Your shot is either going to be good or bad—intended or unintended. After a good shot, take ownership emotionally—imprint. After your poor ones, choose to be solution-oriented and learn something. Make and replay the correction and then be done—move on.

The Process

5. Choose to Make Process the Most Important Thing: Champions often choose to make the process more important than the outcome. The reason this is a championship mindset is that it’s easy to control the process of a shot but not always possible to control its results. I’ve hit plenty of great-looking and great-feeling shots in my day that flew the green, plugged under the lip of a bunker, or took a wicked kick into shrubs. It’s counterproductive and draining to worry about things outside your control, which are numerous in golf: wind, temperature, course conditions, annoying playing partners, misjudgment, and your standing to par or other players.

Only think about and evaluate things you can control. If you executed a solid process and the shot felt like you imagined it would feel, it deserves high marks regardless of the outcome. Sometimes this is difficult to accept, but you have to make it a way of life. I know several PGA Tour players who evaluate and “score” their process for each shot and each round and let the chips fall where they may. I suggest you create a process score when you play and practice and work on improving it daily. When the process becomes the thing you care about the most and evaluate the hardest, you’re free from expectation and liberated to simply play the game.

Your new mantra is: “I’m not overly concerned by the result of any shot, because I’m not a robot and hitting both good and bad shots is a natural part of the game. I know that being a champion takes faith and resiliency. I have faith because my fundamentals are good, and I’m working hard on doing the right things the right way. In the long run, the results will take care of themselves and I will achieve my goals.”

Watch me run through my full process for hitting a successful finesse wedge shot on a special video. Visit jsegolfacademy.com/index.php/james-sieckmann.

6. Set Process Goals: Setting goals is clearly valuable.

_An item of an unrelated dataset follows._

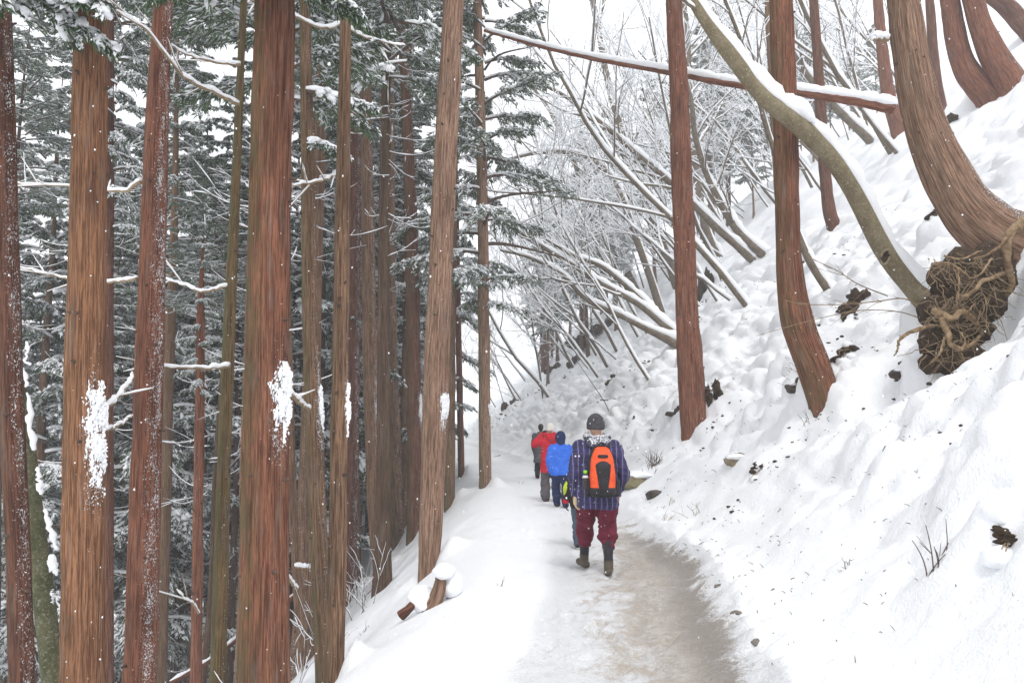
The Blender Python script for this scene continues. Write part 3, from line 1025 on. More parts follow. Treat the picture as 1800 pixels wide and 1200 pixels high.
# ---------------------------------------------------------------- bare snowy branches on the near trunks (traced)
def bare_branch(key, pts, r0, r1, Y, label=None, twigs=0, seed=0, amount=1.0, mat='twig_tan'):
    rng = np.random.default_rng(seed + 900)
    P = spline(np.array([at(u, v, Y + dy) for u, v, dy in pts]), 22)
    r = np.linspace(r0, r1, 22)
    P[1:-1] += rng.normal(0, .006, (20, 3))
    g, s = Geo(), Geo()
    g.tube(P, r, 7)
    s.snow_on(P, r, 6, amount, .010, rng, .7)
    for k in range(twigs):
        i = rng.integers(5, 20)
        d = (P[i + 1] - P[i]); d /= np.linalg.norm(d)
        d = d + rng.normal(0, .6, 3) + [0, 0, .15]
        l2 = rng.uniform(.12, .4)
        q = np.linspace(0, 1, 5)[:, None]
        P2 = P[i] + d * q * l2
        g.tube(P2, np.linspace(r1, r1 * .4, 5), 4, cap=False)
        s.snow_on(P2, np.linspace(r1, r1 * .4, 5), 4, amount, .006, rng, .8)
    o = g.build('branch', M[mat], CEDAR_ROOT[key])
    if label: o['label'] = label
    so_ = s.build('snow', M['snow'], o)
    so_.matrix_parent_inverse = Matrix.Identity(4)
    return o


bare_branch('D2', [(419, 184, 0), (370, 160, -.5), (320, 132, -1.0), (262, 58, -1.5), (205, 20, -1.9)], .022, .008, 9.1, twigs=5, seed=1)
bare_branch('D2', [(422, 114, 0), (380, 110, -.3), (330, 96, -.6), (270, 62, -.9)], .018, .006, 9.1, twigs=4, seed=2)
bare_branch('D2', [(404, 642, 0), (360, 648, -.4), (300, 645, -.8), (242, 643, -1.2)], .020, .007, 9.1, twigs=3, seed=3)
bare_branch('D2', [(409, 500, 0), (360, 512, -.2), (322, 500, -.1), (285, 488, .2)], .018, .006, 9.2, twigs=3, seed=4)
bare_branch('G', [(604, 300, -.1), (580, 312, -.3), (545, 322, -.5), (514, 326, -.6)], .022, .008, 9.8, twigs=6, seed=5)
bare_branch('H', [(606, 40, 0), (570, 50, -.4), (520, 30, -.8), (470, 10, -1.2), (420, -6, -1.5)], .020, .008, 10.2, twigs=5, seed=6)
bare_branch('H', [(607, 46, 0), (640, 64, -.3), (680, 76, -.4), (712, 80, -.4)], .016, .006, 10.2, twigs=4, seed=7)
bare_branch('E', [(506, 690, 0), (525, 705, .3), (545, 720, .5)], .02, .010, 6.3, twigs=1, seed=8, amount=1.0)
bare_branch('C', [(184, 720, 0), (205, 700, .3), (225, 675, .5), (234, 655, .6)], .018, .008, 6.4, twigs=1, seed=9, amount=.9)
bare_branch('C', [(182, 760, 0), (210, 745, .3), (234, 730, .5)], .014, .006, 6.4, twigs=0, seed=10, amount=.8)
bare_branch('D', [(247, 320, 0), (215, 336, .8), (160, 330, 1.5), (70, 325, 2.2), (20, 322, 2.6)], .020, .008, 8.1, twigs=5, seed=11)
bare_branch('D', [(240, 490, 0), (200, 495, 1), (140, 492, 1.5), (90, 484, 2), (35, 470, 2.5)], .018, .008, 8.1, twigs=5, seed=12)
bare_branch('D3', [(352, 1080, 0), (338, 1060, -.4), (325, 1052, -.6), (310, 1036, -.7)], .016, .008, 12.5, twigs=3, seed=13)
bare_branch('F', [(520, 996, 0), (535, 997, .1), (548, 999, .2)], .022, .016, 13.3, twigs=1, seed=14, amount=1.4)
bare_branch('F', [(522, 1036, 0), (512, 1022, -.2), (505, 1010, -.4)], .022, .012, 13.3, twigs=1, seed=15, amount=1.3)
bare_branch('I', [(618, 1022, 0), (632, 1030, -.3), (648, 1040, -.5), (660, 1056, -.5)], .03, .016, foot(CEDARS[8][1], None), twigs=1, seed=16, amount=1.3)
bare_branch('S', [(1560, 70, 0), (1545, 68, -.2), (1537, 70, -.3)], .03, .02, foot(CEDARS[18][1], None) - .2, twigs=0, seed=17, amount=1.5)


# ---------------------------------------------------------------- green boughs hanging into the top of the picture
def near_bough(key, u, v, Y, az, el, L, seed, droop=.5):
    rng = np.random.default_rng(seed)
    sp, tw, lv, fl, pa, pb, pw, ph = bough(rng, 1.0, 30, 46, .075, .011, .95, droop=droop, tw_len=.40)
    o = at(u, v, Y)
    Rm = rot_to(az, el) * L
    root = CEDAR_ROOT[key]
    gw, gl, gs = Geo(), Geo(), Geo()
    gw.tube(sp @ Rm.T + o, np.linspace(.02, .006, 9), 6)
    for P in tw: gw.tube(P @ Rm.T + o, np.linspace(.006, .002, 5), 4, cap=False)
    l2 = lv @ Rm.T + o
    l2 = l2[:, :1] + (l2 - l2[:, :1]) / L
    add_leaves(gl, l2)
    f2 = fl @ Rm.T + o
    add_leaves(gs, f2[:, :1] + (f2 - f2[:, :1]) / L)
    for A_, B_, w, h in zip(pa, pb, pw, ph):
        A2, B2 = Rm @ A_ + o, Rm @ B_ + o
        ln = np.linalg.norm(B2 - A2)
        if ln < .07:
            continue
        q = np.linspace(0, 1, 6)
        P = A2 + (B2 - A2) * q[:, None] + [0, 0, .012] + rng.normal(0, .008, (6, 3))
        w2 = min(.05, w * 1.1)
        gs.tube(P, w2 * (.35 + .65 * np.sin(q * 2.6 + .3)) * rng.uniform(.6, 1.25, 6), 7, flat=.62, up=(0, 0, 1))
    kk = (pw > 0) & (np.linalg.norm((pb - pa), axis=1) * L < .11)
    pillows(gs, pa[kk] @ Rm.T + o, pb[kk] @ Rm.T + o, pw[kk] * .9, ph[kk] * .8)
    gs.snow_on(sp @ Rm.T + o, np.linspace(.03, .012, 9), 7, 1, .01, rng)
    b = gw.build('bough', M['twig'], root)
    f = gl.build('foliage', M['leaf_near'], b); f.matrix_parent_inverse = Matrix.Identity(4); f['kind'] = 'stuff'
    s = gs.build('snow', M['snow'], b); s.matrix_parent_inverse = Matrix.Identity(4); s['kind'] = 'stuff'


near_bough('C', 150, -60, 6.1, R(200), R(5), 1.15, 1)
near_bough('C', 152, -30, 6.1, R(235), R(0), 1.0, 2)
near_bough('C', 160, -40, 6.1, R(275), R(-8), .85, 3)
near_bough('C', 160, -70, 6.1, R(320), R(-12), .85, 4)
near_bough('A', 5, -60, 6.1, R(330), R(-16), 1.1, 5)
near_bough('A', 0, 20, 6.0, R(300), R(-8), .9, 6)
near_bough('A', -20, -40, 6.2, R(345), R(-20), 1.2, 16)
near_bough('E', 480, -75, 6.0, R(190), R(-12), .85, 7)
near_bough('E', 482, -70, 6.0, R(240), R(-18), .7, 8)
near_bough('E', 488, -60, 6.0, R(300), R(-16), .70, 9)
near_bough('E', 492, -50, 6.1, R(350), R(-20), .72, 10)
near_bough('G', 538, 160, 9.5, R(0), R(-5), .8, 11)
near_bough('G', 541, 250, 9.5, R(-20), R(-10), .5, 13)
near_bough('H', 606, 0, 10.5, R(200), R(-6), .8, 12)
near_bough('L', 712, 40, 13.5, R(10), R(-10), 1.3, 14)
near_bough('L', 715, 110, 13.5, R(200), R(-15), 1.2, 15)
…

In Chapter 3, I asked you to come up with some performance goals (“I will shoot in the 70s”) and write them in your journal. Now I’d like you to set a few process goals. A process goal deals with the little things you can control today that’ll add up to something bigger in the end. Here are some quality examples:

  • To have the most effective, most disciplined post-shot routine at the club, in the tournament, in my state, etc.
  • To win with attitude. (I borrowed this from student and PGA Tour player Cameron Tringale.)
  • To walk into every shot with clear commitment, thinking only about what I want in a positive way.
  • To practice harder and smarter than anyone I know.

7. Invest In the Future (but Live in the Present): Helplessness, anger, and frustration are emotions tied to the past. Fear and anxiety live in the future, along with outcome. Ignore both and commit to playing in the present. Perform one task at a time, one shot at a time, and one step in your process at a time.

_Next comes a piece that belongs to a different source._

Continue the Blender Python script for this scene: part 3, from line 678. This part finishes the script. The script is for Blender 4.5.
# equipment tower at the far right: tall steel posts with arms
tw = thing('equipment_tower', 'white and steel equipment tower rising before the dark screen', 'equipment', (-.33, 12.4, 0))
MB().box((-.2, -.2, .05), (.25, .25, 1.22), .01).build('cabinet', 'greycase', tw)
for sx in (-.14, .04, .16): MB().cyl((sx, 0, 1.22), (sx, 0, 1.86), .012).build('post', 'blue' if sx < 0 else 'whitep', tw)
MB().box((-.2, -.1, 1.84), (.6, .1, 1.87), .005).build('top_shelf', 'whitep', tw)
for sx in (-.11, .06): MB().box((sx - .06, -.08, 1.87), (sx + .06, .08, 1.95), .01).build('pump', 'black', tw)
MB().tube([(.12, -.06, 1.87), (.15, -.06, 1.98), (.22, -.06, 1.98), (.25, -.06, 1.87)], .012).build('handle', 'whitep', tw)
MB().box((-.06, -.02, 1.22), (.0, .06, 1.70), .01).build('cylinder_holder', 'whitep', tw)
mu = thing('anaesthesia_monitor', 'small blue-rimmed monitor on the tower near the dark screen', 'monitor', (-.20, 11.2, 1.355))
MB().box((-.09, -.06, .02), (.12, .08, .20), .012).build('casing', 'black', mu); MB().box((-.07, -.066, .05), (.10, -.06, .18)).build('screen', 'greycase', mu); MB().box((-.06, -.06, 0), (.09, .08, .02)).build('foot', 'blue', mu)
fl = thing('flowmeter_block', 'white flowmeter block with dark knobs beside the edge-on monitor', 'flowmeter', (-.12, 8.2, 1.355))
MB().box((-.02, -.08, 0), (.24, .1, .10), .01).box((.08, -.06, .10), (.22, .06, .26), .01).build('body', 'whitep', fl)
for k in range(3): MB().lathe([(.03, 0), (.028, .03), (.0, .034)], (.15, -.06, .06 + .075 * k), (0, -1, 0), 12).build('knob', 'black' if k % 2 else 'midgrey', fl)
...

8. Try Just the Right Amount: Can you “over-try” in golf? Of course you can! Doing so, however, creates tension, which ruins timing and fluidity and makes it more challenging to be resilient when things don’t go according to plan. Develop an awareness of your “try” level and set yours to “just hard enough” all day. To me, “just hard enough” lives somewhere between “let’s just have fun out there today” and “look and play fearlessly today.”

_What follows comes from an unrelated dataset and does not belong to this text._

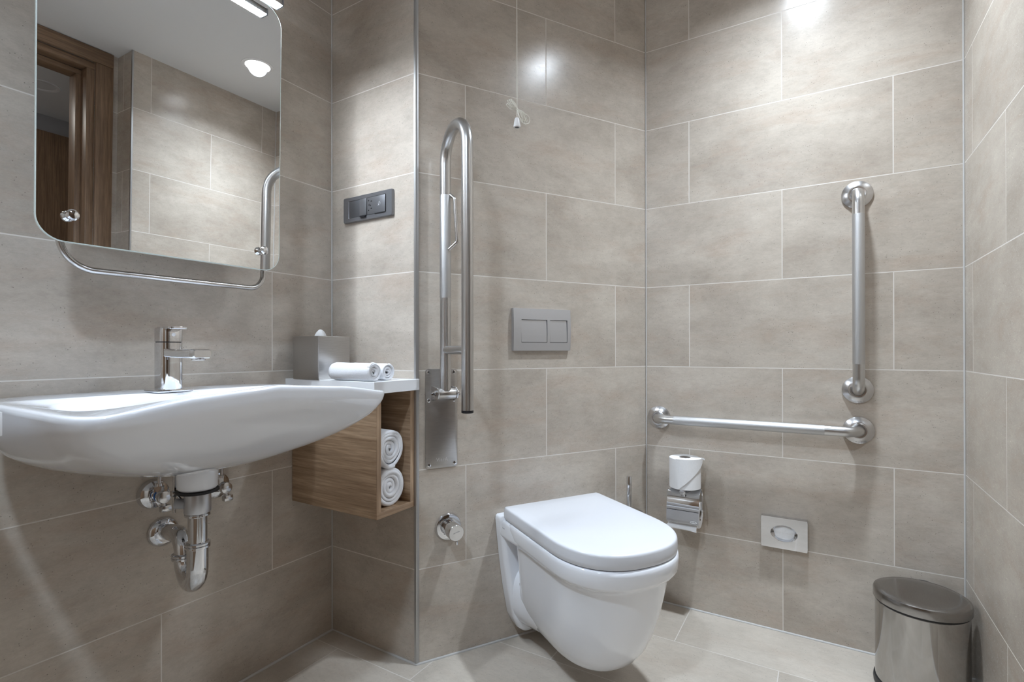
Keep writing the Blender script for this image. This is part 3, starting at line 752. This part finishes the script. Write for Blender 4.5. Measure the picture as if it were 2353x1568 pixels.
# deck joining flange and rim, and the trapway between flange and bowl
dk = MB().loft([[Vector((x - SK * d_, -d_, z - tz)) for x, z in rrect(-.1905 * q, .1905 * q, .350 + e, .4095 - e * .2, .012, 4)] for d_, q, e in ((.030, 1.0, 0), (.080, .985, 0), (.13, .974, .002), (.16, .965, .006))])
obj('rear_deck', dk, CERAMIC, to, angle=60)
tp = MB()
pr_ = []
for d_, zc, hw, hh in ((.035, .160, .160, .124), (.060, .160, .156, .120), (.090, .158, .147, .114), (.12, .157, .140, .108), (.18, .156, .134, .090)):
    pr_.append([Vector((hw * sup(cos(2 * pi * k / 36), 2.6) - SK * d_, -d_, zc + hh * sup(sin(2 * pi * k / 36), 2.6) - tz)) for k in range(36)])
tp.loft(pr_); obj('trapway', tp, CERAMIC, to, angle=60)
for sx in (-1, 1): obj('fixing_hole', MB().lathe([(.009, 0), (.009, .002), (.006, .0035), (.0005, .0035)], (sx * .1455 - .006, -.098, .215 - tz), (sx, 0, 0), 20), ANOD_D, to)
def lid(z, ins): return dshape(.1850 - ins, .5415 - ins, .046 + ins, z, 40, 2.35)
ldm = MB().loft([lid(.4120, .005), lid(.4125, .002), lid(.4140, .0006), lid(.4250, -.0006), lid(.4430, .0004), lid(.4468, .0012), lid(.4490, .0028), lid(.4505, .0055), lid(.4512, .010), lid(.4515, .05), lid(.4517, .10)])
obj('lid', ldm, SEAT, to, angle=70)
obj('lid_gap_shade', MB().loft([dshape(.177, .530, .056, .4085, 40), dshape(.1785, .532, .056, .4130, 40)]), ANOD_D, to)  # dark sheet standing in for the shade in the gap under the lid
obj('printed_name', text_mb('VitrA', .0062, .0001, mat_rot=Matrix.Rotation(-pi / 2, 4, 'Z'), at=(-.1968, -.064, .388 - tz), spacing=1.1), INK, to)

# ------------------------------------------------------------------ toilet brush
tbx = c_at(-.1420, .066, 0)
tbr = thing('toilet_brush', 'chrome toilet brush in a holder behind the toilet lid', 'toilet brush', tbx)
obj('holder', MB().lathe([(.040, .001), (.047, .003), (.047, .352), (.045, .355), (.040, .355)], seg=40), STEEL_V, tbr)
obj('lid', MB().lathe([(.0490, .354), (.0500, .357), (.0490, .368), (.040, .3725), (.010, .375)], seg=40), DCHROME, tbr)
obj('handle', MB().lathe([(.0085, .37), (.0088, .38), (.0088, .492), (.0080, .4945), (.001, .495)], seg=28), CHROME, tbr)

# ------------------------------------------------------------------ grab bars on the back wall
def grab(name, label, loc, length, vertical, k0, k1, endbend=.042):
    t = thing(name, label, 'grab bar', loc, RD, 'fixed steel grab bars on the back wall')
    off = .060
    e0 = Vector((0, 0, 0)); e1 = Vector((0, 0, length)) if vertical else Vector((length, 0, 0))
    pts = fillet([e0 + Vector((0, -.004, 0)), e0 + Vector((0, -off, 0)), e1 + Vector((0, -off, 0)), e1 + Vector((0, -.004, 0))], endbend, 10)
    obj('bar', MB().tube(pts, .0160, 32), STEEL_V if vertical else STEEL_H, t)
    ax = (0, 0, 1) if vertical else (1, 0, 0)
    st = Vector((0, -off, k0)) if vertical else Vector((k0, -off, 0))
    obj('knurled_grip', MB().lathe([(.0160, 0), (.0163, .0015), (.0163, k1 - k0 - .0015), (.0160, k1 - k0)], st, ax, 36), KNURL, t)
    for e in (e0, e1):
        f = obj('flange', MB().lathe([(.0415, .0006), (.0425, .002), (.0420, .0045), (.0275, .0145), (.0245, .0150), (.0245, .0165), (.0220, .0190), (.0175, .0185), (.0160, .0170)], e, (0, -1, 0), 48), STEEL_D, t)
        obj('stamped_name', text_mb('VitrA', .0078, .0001, mat_rot=Matrix.Rotation(math.radians(-33), 4, 'X'), at=e + Vector((0, -.0092, -.0355)), spacing=1.1), ETCHD, f)
    return t
grab('grab_bar', 'upright steel grab bar on the back wall near the right corner', (0, -.6690, .8205), .6135, True, .082, .540)
grab('grab_bar', 'level steel grab bar on the back wall above the toilet roll', (0, -.0500, .6940), .6210, False, .068, .530)

# ------------------------------------------------------------------ toilet paper holder and rolls
hy, hz = -.1570, .440
ph = thing('toilet_paper_holder', 'chrome covered toilet roll holder on the back wall below the level bar', 'toilet paper holder', (0, hy, hz), RD)
obj('wall_rose', MB().lathe([(.020, .001), (.020, .006), (.016, .010)], (.006, 0, .010), (0, -1, 0), 36), CHROME, ph)
obj('post', MB().cyl((.000, -.006, .013), (-.001, -.104, .0100), .0095, 28, .001), CHROME, ph)
cv = MB(); lo = []
def flap(pr, w0, w1, th=.0012):
    a_ = []
    for o_, z_ in pr:
        a_.append([Vector((w0, -o_, z_)), Vector((w1, -o_, z_)), Vector((w1, -o_ + th, z_ - th * .6)), Vector((w0, -o_ + th, z_ - th * .6))])
    return MB().loft(a_)
up = [(.042, .012), (.062, .0135), (.080, .009), (.0905, 0), (.0975, -.013), (.1020, -.028), (.1050, -.044), (.1060, -.0525)]
obj('cover', flap(up, -.0540, .0550), CHROME, ph)
lw = [(.1063, -.0545), (.1073, -.068), (.1078, -.085), (.1075, -.0955), (.1060, -.098)]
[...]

9. Be OK: There’s a famous mental-game story on Tour about a father-son duo that any golfer can learn from. (The father is a famous coach, and the son would go on to become a major champion, but I won’t name names.) As the boy became a teenager and started competing on a national level, the father took him out one day to a particularly difficult driving hole and instructed him to tee up a ball and hit it into the lake left of the fairway. The son gave his father a quizzical look, but did as instructed. The father then asked his son to tee up a second ball and hit it into the houses beyond the course’s boundary to the right. After launching the ball O.B. and into the neighboring homes, the father asked, “Are you OK?” The son answered, “Yes, I’m fine.” “All right,” the father replied, “now tee up another ball and hit it down the fairway.”

The message is simple and clear: Regardless of what happens to your ball, it’s just a shot. It can’t really cause harm unless you let it. Don’t allow yourself to be defined by your results. In big moments, you have to be willing to lose—and be OK with it—in order to win. This takes maturity, a healthy S.I., and perspective.

As Shakespeare wrote, “There is nothing either good or bad, but thinking makes it so.”

JOURNAL WORK

  • Go to the championship-feeling section of your journal and start the proactive process of becoming the player you want to be. Write down the four strategies to control emotion and grow and protect your S.I. Define your post-shot routine, start the first day of your blessing journal, and define a suitable time and place every day to dream and see yourself as the person you want to be tomorrow, and to note the instances or circumstances where you commonly lose perspective. Write down an action plan—what you’re going to do about each.
  • Next, review my championship-thinking strategies. Be honest with yourself and note which ones, if any, you’ve been failing at. Once again, getting in touch with your mental-game deficiencies is an important step, but it’s the development of an action plan to improve them that’ll make the difference. Write down what you’re going to do to change your habits.
  • Your mental plan should start coming into focus. Review and amend this section of your journal regularly to keep your plan relevant and up-to-date. Remember, the little things add up to great things.